Just before the break it was United's turn to inflict the pain, taking a lead that their greater tempo deserved. Evra began the move down the left, chesting the ball accurately to Nani, who invited the overlapping Ryan Giggs to have a run at Djourou. Valencia, stealing in ahead of the sluggish Vermaelen, headed home Giggs's expert cross.

Wenger acted at the break, replacing Djourou with somebody who can play full-back, Nico Yennaris. As well as tweaking the team, Wenger seemed to have changed the mood.

When Chris Smalling made a rare slip, Tomas Rosicky darted through and teed up Van Persie, whose shot flew wide.

Oxlade-Chamberlain executed another step-over but fired just off-target. Even so deep, United were still dangerous on the counter. When Per Mertesacker misjudged Jonny Evans's powerful clearing header, Welbeck ran through on goal, lifting the ball over Wojciech Szczesny. Mertesacker, showing unexpected speed, raced back to clear.

United counter, after 71 minutes, cost them. Rafael, who had come on for the injured Phil Jones, exchanged passes with Rooney but was effortlessly dispossessed by Laurent Koscielny. Rafael resembled a confused child suddenly robbed of a sweet. He beat the floor in frustration.

As he did, Koscielny calmly played the ball out to Rosicky, who swept it from right to left to Oxlade-Chamberlain. With Rafael out of position, Valencia attempted to cover back but Oxlade-Chamberlain cut inside and found Van Persie. The Dutchman fired low between Evans's legs and past Anders Lindegaard. Van Persie celebrated the goal by lifting his shirt to reveal a vest wishing a "Happy 91st birthday" to his grandfather Wim, who was looking on proudly.

Wim coming on might have brought a more positive reaction than Arshavin. The boos rang out for the Russian. It was all eyes on the bench as Rafael, already booked and in Alex Ferguson's bad books for his expensive run, went off, in a slight huff, for Ji-sung Park.
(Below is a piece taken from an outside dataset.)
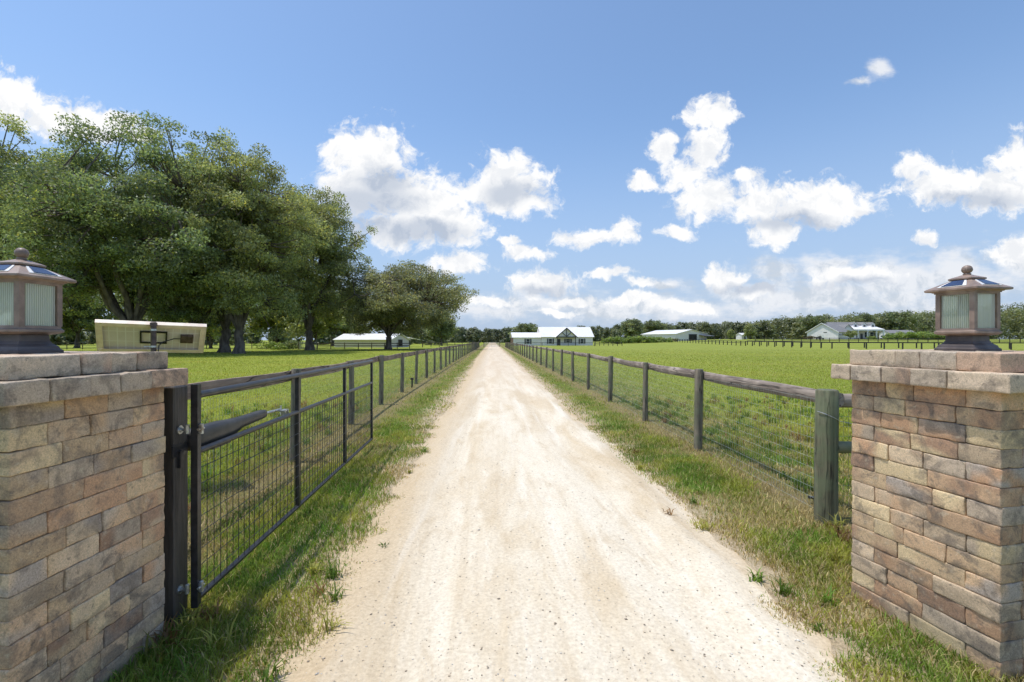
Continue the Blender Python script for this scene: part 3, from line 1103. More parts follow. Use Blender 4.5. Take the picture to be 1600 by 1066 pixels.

Valencia slotted in at right-back but never eschewed his attacking duties. With nine minutes remaining, Valencia was released by Paul Scholes and responded with pace and skill. Valencia turned into Barcelona. He ignored Arshavin's version of tracking back, a few steps and a pirouette, and glided into the box. He played a one-two with Park before cutting the ball back to Welbeck, who drilled it in.